▸ SHORT PROBLEM
Omit pictures and quote the listing below line by line, from its start through the line that holds "from mathutils import Vector, Matrix".

▸ DATA EXCERPT
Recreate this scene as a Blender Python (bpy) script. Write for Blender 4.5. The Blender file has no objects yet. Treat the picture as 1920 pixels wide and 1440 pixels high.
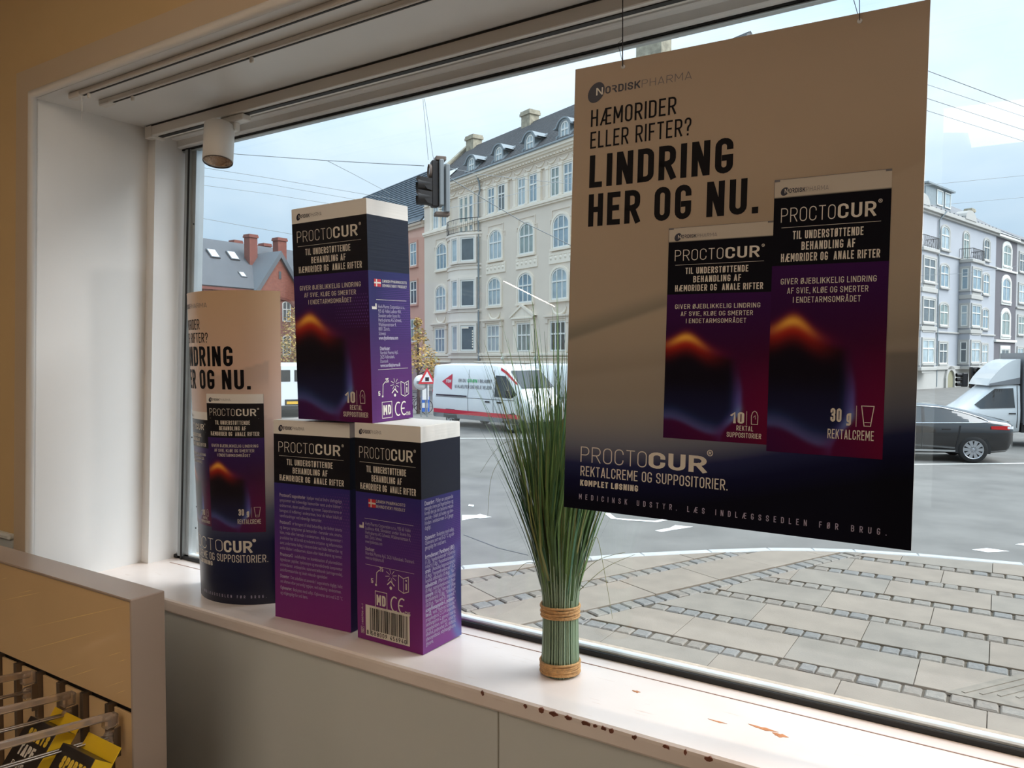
import bpy, math, random
import numpy as np
from mathutils import Vector, Matrix

random.seed(7)
rng = np.random.default_rng(7)
scene = bpy.context.scene
COL = scene.collection
PI = math.pi

# ------------------------------------------------------------------ camera
F = 1426.0                                   # focal length in pixels of the 1920 px frame
RX = Vector((0.84167, 0.53999, 0.00048))      # camera right / down / forward in world axes
DN = Vector((0.01873, -0.02831, -0.99942))
FW = Vector((-0.53967, 0.84119, -0.03395))
cam_data = bpy.data.cameras.new('camera')
cam = bpy.data.objects.new('camera', cam_data)
COL.objects.link(cam)
cam_data.sensor_width = 36.0
cam_data.lens = F * 36.0 / 1920.0
cam_data.clip_start = 0.05
cam_data.clip_end = 600
_m = Matrix.Identity(4)
for i in range(3):
    _m[i][0], _m[i][1], _m[i][2] = RX[i], -DN[i], -FW[i]
cam.matrix_world = _m                          # eye at the origin, floor 1.5 m below
scene.camera = cam

# ------------------------------------------------------------------ sky and exposure
world = bpy.data.worlds.new('overcast_sky')
scene.world = world
world.use_nodes = True
wn, wl = world.node_tree.nodes, world.node_tree.links
wn.clear()
wo = wn.new('ShaderNodeOutputWorld')
bg = wn.new('ShaderNodeBackground')
tc = wn.new('ShaderNodeTexCoord')
sep = wn.new('ShaderNodeSeparateXYZ')
wl.new(tc.outputs['Generated'], sep.inputs[0])
mp = wn.new('ShaderNodeMapping')
mp.inputs['Scale'].default_value = (1.0, 1.0, 2.4)
wl.new(tc.outputs['Generated'], mp.inputs[0])
nz = wn.new('ShaderNodeTexNoise')
nz.inputs['Scale'].default_value = 2.6
nz.inputs['Detail'].default_value = 5
nz.inputs['Roughness'].default_value = 0.5
wl.new(mp.outputs[0], nz.inputs['Vector'])
cr = wn.new('ShaderNodeValToRGB')
cr.color_ramp.elements[0].position = 0.34
cr.color_ramp.elements[0].color = (0.45, 0.62, 0.79, 1)
cr.color_ramp.elements[1].position = 0.68
cr.color_ramp.elements[1].color = (0.70, 0.81, 0.905, 1)
wl.new(nz.outputs[0], cr.inputs[0])
# overcast law: the sky brightens steadily from the horizon to the zenith
mr = wn.new('ShaderNodeMapRange')
mr.inputs['From Min'].default_value = 0.0
mr.inputs['From Max'].default_value = 1.0
mr.inputs['To Min'].default_value = 0.95
mr.inputs['To Max'].default_value = 2.9
wl.new(sep.outputs[2], mr.inputs['Value'])
wl.new(cr.outputs[0], bg.inputs['Color'])
wl.new(mr.outputs[0], bg.inputs['Strength'])
wl.new(bg.outputs[0], wo.inputs[0])

sun_data = bpy.data.lights.new('veiled_sun', 'SUN')
sun_data.energy = 5.6
sun_data.angle = math.radians(55)
sun_data.color = (0.97, 0.98, 1.0)
sun = bpy.data.objects.new('veiled_sun', sun_data)
sun.rotation_euler = Vector((-.62, -.29, -.73)).to_track_quat('-Z', 'Y').to_euler()
COL.objects.link(sun)

scene.view_settings.view_transform = 'Standard'
scene.view_settings.look = 'None'
scene.view_settings.exposure = 0.0
scene.view_settings.gamma = 1.0
scene.view_settings.use_curve_mapping = False
LAMP_STRENGTH = 44.0
LAMP_COLOR = (1.0, 0.82, 0.64)
SPOT_POWER = 26.0

# ------------------------------------------------------------------ helpers
def ray(px, py):
    return RX * (px - 960) + DN * (py - 720) + FW * F
def on_z(px, py, z):
    r = ray(px, py); return r * (z / r.z)
def on_y(px, py, y):
    r = ray(px, py); return r * (y / r.y)
def at(px, py, depth):                         # a point at a given distance ahead of the eye
    return ray(px, py) * (depth / F)

def s2l(c):
    return tuple((v / 255 / 12.92) if v / 255 <= 0.04045 else ((v / 255 + 0.055) / 1.055) ** 2.4 for v in c)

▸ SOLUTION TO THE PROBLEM
Recreate this scene as a Blender Python (bpy) script. Write for Blender 4.5. The Blender file has no objects yet. Treat the picture as 1920 pixels wide and 1440 pixels high.
import bpy, math, random
import numpy as np
from mathutils import Vector, Matrix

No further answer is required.